Wszystko zaczęło się na ostatniej prostej przed wyborami samorządowymi. O sprawie budowy aparthotelu na Muchowcu było bardzo głośno. Temat stał się argumentem kontrkandydatów Marcina Krupy i powodem ataków na cały urząd. Już w pierwszym oświadczeniu prezydent stwierdził, że odpowiedzialność za wydanie decyzji środowiskowej, która umożliwia inwestorowi złożenie wniosku o pozwolenia na budowę, ponosi wydział kształtowania środowiska. Pisał wtedy, że jego ludzie popełnili błąd. W domyśle chodziło o Barbarę Lampart, naczelnik wydziału. Uznała ona, że inwestor nie musi przygotować oceny wpływu inwestycji na otoczenie. Jak tłumaczyła wtedy Lampart, innej decyzji podjąć nie mogła, bo nie było ku temu prawnych podstaw. Na konsekwencje nie trzeba było długo czekać. Naczelnik została zwolniona tuż po wygranych w pierwszej turze przez Marcina Krupę wyborach. Prezydent nie chciał skomentować swojej decyzji. Powiedział jedynie, że jako prezydent miasta musi otaczać się zaufanymi osobami. Podobne słowa znalazły się w uzasadnieniu wypowiedzenia umowy – “utrata zaufania” w związku z decyzją dotyczącą inwestycji na Muchowcu. – To bardzo niesprawiedliwe i to jest wstyd dla miasta. Jestem zaskoczona skalą poparcia, współczucia i solidarności, jakie otrzymałam od wielu osób – mówi Barbara Lampart. W tym tygodniu do prezydenta Marcina Krupy wysłany został list potępiający jego decyzję. Podpisało się pod nim kilkanaście osób – lokalnych ekologów, działaczy i naukowców.

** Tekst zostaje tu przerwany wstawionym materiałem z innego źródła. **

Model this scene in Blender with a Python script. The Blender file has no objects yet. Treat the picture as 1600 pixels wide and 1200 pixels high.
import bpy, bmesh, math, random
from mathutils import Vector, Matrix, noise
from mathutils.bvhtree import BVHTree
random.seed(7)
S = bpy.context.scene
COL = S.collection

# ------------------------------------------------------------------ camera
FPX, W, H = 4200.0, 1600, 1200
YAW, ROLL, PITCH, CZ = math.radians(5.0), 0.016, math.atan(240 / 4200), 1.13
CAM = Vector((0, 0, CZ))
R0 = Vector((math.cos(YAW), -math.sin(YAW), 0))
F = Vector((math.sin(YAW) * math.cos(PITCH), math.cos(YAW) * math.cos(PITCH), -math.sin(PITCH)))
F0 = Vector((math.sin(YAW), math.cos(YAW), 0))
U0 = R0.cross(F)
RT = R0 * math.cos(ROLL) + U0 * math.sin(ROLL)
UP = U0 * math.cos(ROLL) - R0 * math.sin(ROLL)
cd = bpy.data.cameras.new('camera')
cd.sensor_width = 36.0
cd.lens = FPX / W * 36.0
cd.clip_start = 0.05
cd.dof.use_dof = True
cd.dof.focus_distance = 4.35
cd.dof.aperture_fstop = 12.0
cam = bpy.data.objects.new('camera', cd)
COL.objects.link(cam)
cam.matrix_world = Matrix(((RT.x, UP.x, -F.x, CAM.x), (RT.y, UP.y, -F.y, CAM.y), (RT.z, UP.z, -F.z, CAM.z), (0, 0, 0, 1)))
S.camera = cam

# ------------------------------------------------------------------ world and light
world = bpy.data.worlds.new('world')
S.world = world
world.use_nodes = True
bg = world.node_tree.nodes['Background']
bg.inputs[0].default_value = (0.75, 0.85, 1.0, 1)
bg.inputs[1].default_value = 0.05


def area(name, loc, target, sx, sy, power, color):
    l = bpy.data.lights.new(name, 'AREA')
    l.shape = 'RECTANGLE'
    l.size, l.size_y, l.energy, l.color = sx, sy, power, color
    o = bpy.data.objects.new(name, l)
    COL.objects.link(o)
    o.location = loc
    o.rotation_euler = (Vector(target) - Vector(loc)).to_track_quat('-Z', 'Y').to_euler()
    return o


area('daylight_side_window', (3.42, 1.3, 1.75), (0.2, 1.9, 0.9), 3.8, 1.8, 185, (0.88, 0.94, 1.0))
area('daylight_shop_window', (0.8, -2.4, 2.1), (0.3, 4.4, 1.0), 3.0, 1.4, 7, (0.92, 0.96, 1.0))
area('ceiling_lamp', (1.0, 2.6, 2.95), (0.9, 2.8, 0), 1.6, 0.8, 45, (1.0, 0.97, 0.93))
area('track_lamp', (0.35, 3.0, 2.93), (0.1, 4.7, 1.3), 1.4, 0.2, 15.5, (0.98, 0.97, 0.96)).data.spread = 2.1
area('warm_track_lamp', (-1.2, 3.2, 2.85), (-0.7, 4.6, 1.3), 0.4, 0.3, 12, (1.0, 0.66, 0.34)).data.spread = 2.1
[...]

W nieoficjalnych rozmowach niemal wyłącznie w dobrych słowach o Lampart mówią przedstawiciele miejskich spółek i jednostek. Najczęściej pojawiają się okreslenia: pracowita, chętna do pomocy, zaangażowana, otwarta na pomysły innych. Nikt nie ma wątpliwości, że Lampart stała się kozłem ofiarnym, choć tak naprawdę inwestora do budowy aparthotelu “zachęcił”miejscowy plan zagospodarowania przestrzennego, który dopuszcza w tym miejscu usługi turystyczne.
Decyzję byłej już naczelnik zaskarżył do Samorządowego Kolegium Odwoławczego Miejski Zarząd Ulic i Mostów. Jeśli SKO uzna racje MZUiM, da to szansę na zmianę miejcowego planu zagospodarowania Muchowca, a tym samym zablokowanie inwestora. Jeśli jednak SKO odrzuci zażalenie, wówczas inwestor będzie mógł złożyć wniosek o pozwolenie na budowę i urząd miasta będzie musiał mu je wydać.
Ta pani może być bardzo miła i uczciwa, napewno taką jest, ale to nie zmienia faktu, że podpisała się pod zezwoleniem na zabudowę mieszkaniową czy tylko quasi-mieszkaniową w Dolinie 3 Stawów i to gdy było już wcześniej niezadowolenie społeczne z działań podobnego rodzaju (te sławetne trzy okrąglaki).
Nie jest jasne w tej chwili na ile były zamieszane w to inne osoby w Urzędzie Miejskim i w w ogóle jaki był przebieg podejmowania tej decyzji.
W każdym bądź razie było oczywiste dla wszystkich, że społeczeństwo bardzo lubi spędzać czas w mniej czy bardziej naturalnej naturze, a nie pod oknami czyjegoś osiedla.
Nie wiem czy Prezydent miasta brał udział w jakikolwiek sposób w tym procesie decyzyjnym, ale jeśli tak postąpił, to ma w tym pełną, społecznie zrozumiałą rację.
Pani Lampart nie podpisała się pod zezwoleniem zabudowę mieszkaniową w Dolinie 3 Stawów. Prosimy o dokładne czytanie tekstów.
Jakiś żart? wszyscy dobrze oceniają? List poparcia? Proszę spojrzeć kto podpisał list poparcia – czy to aby nie osoby, które u pani naczelnik zarobiły na różnego rodzaju zleceniach dla nich lub dla ich firm? Można to łatwo sprawdzić…
Żenująca próba hejtowania. „urzedas” Kto Ci kazał napisać ten komentarz? Chętnie poznamy pomysłodawcę. Odpowiedź pewnie nikogo nie zdziwi.
Sprawdź i napisz. Możesz też poszukać czy krytykowali wcześniej urząd.